Um filme que disputa o Oscar. “Green Book, O Guia” concorre a cinco estatuetas (Melhor Filme, Melhor Ator para Viggo Mortensen, Melhor Ator Coadjuvante para Mahersala Ali, Melhor Roteiro Original e Melhor Montagem). Temos aqui uma ótima história baseada em eventos reais que aborda mais uma vez a questão do racismo nos Estados Unidos. Vamos precisar lançar mão dos spoilers aqui.
O plot gira em torno de Tony Lip (interpretado por Mortensen), um leão de chácara ítalo-americano, que resolve seus problemas no trabalho na base da porrada no Night Club Copacabana, local em que trabalha em Nova York. O problema é que um chefão mafioso local ficou chateado pois seu chapéu sumiu no Night Club e ele o “fechou para obras” alguns meses. Assim, Lip precisou encontrar um emprego temporário e ele o obteve com o Dr. Don Shirley (interpretado por Ali), um pianista muito rico e muito refinado que o contrata para ser seu motorista e segurança numa turnê pelo sul dos Estados Unidos, lembrando que Shirley é negro e estamos nos Estados Unidos muito racista da década de 60. Assim, a película mostra como foi essa viagem, a aproximação entre Lip e Shirley e quais foram as situações de racismo que os dois foram encontrando ao longo da viagem.

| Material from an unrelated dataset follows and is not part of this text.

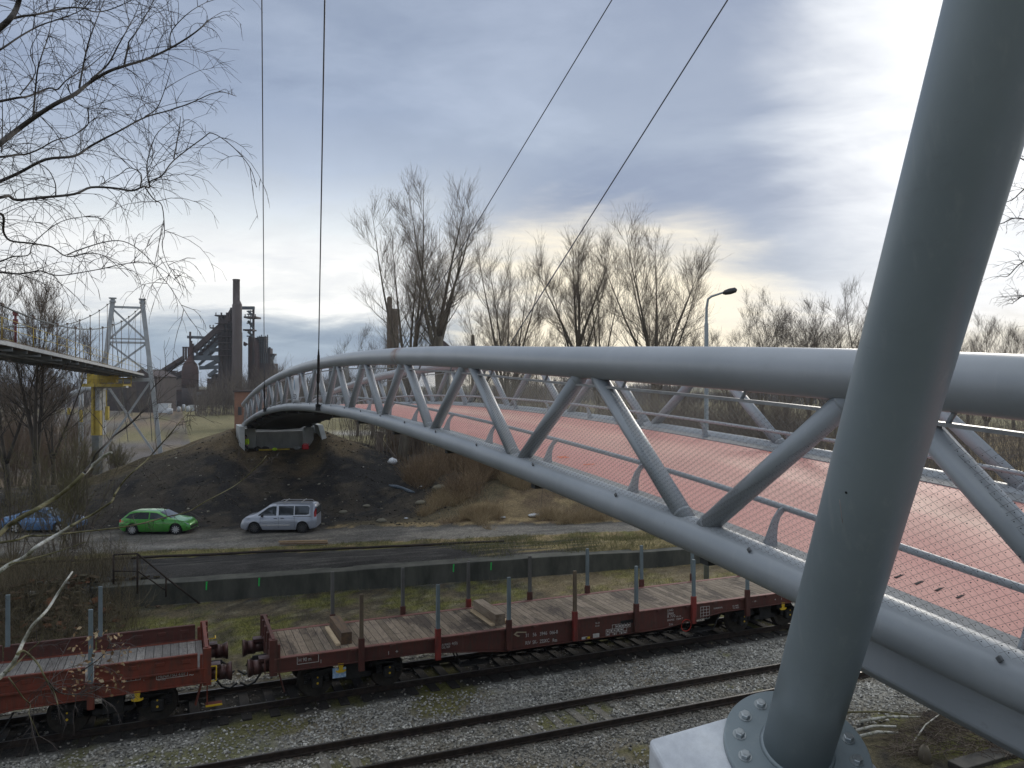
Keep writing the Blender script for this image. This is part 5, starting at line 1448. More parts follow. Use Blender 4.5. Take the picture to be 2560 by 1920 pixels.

Esse é um filme sobre identidade e dignidade. Temos aqui um branco ítalo-americano vaca brava que é racista e descobre com Shirley o que é viver sob o estigma do preconceito. Lip também vai descobrir outras coisas com Shirley: o autocontrole, ter mais tato, educação, buscar objetivos construtivos em sua vida, ser politicamente correto e escrever cartas bonitas. Já Shirley aprende com Lip hábitos mais “mundanos” como comer frango frito ou uma forma mais descolada e sincera de ver a vida. No tocante à identidade, o personagem Shirley é o mais interessante, pois ele é negro e não vive como os “seus”, que são de um estrato social mais pobre. Mas mesmo assim é rechaçado pelos brancos. Então ele não é negro nem branco. E Lip é branco mas também é visto com preconceito pelos WASPs por ser de descendência de imigrante italiano. Essa interação entre os dois personagens teve uma química muito boa e justifica inteiramente as indicações a melhor ator e ator coadjuvante, assim como a de melhor filme e roteiro original.
A questão do racismo no sul dos Estados Unidos na década de 60 foi um personagem à parte. O próprio título do filme, “Green Book” se refere a uma espécie de guia turístico para negros em viagem ao sul do país onde são indicados os hotéis e atrações turísticas exclusivas para negros. Chegava a ser surreal as elites sulistas recebendo Shirley com toda a pompa de uma celebridade e lhe reservando os piores lugares como camarim e banheiro na parte de fora (a popular “casinha”), isso sem falar do fato dele ser proibido de jantar nos próprios lugares em que ele tocava.
E aí, todo esse racismo ajudou a cimentar a afinidade entre os personagens protagonistas do filme, servindo de ponte entre eles. Lip deixava de ser racista ao se identificar cada vez mais com Shirley e Shirley se encontrava em sua identidade ao se aproximar de Lip. E o filme cumpria sua função social de denúncia ao chamar a atenção mais uma vez para uma mazela que insiste em perdurar até os dias de hoje.
Dessa forma, “Green Book, O Guia” faz jus a todas as indicações ao Oscar que recebeu, traz uma história real muito instigante, personagens e atores fenomenais e mais uma vez denuncia os problemas do racismo. Mais uma película para ver, ter e guardar.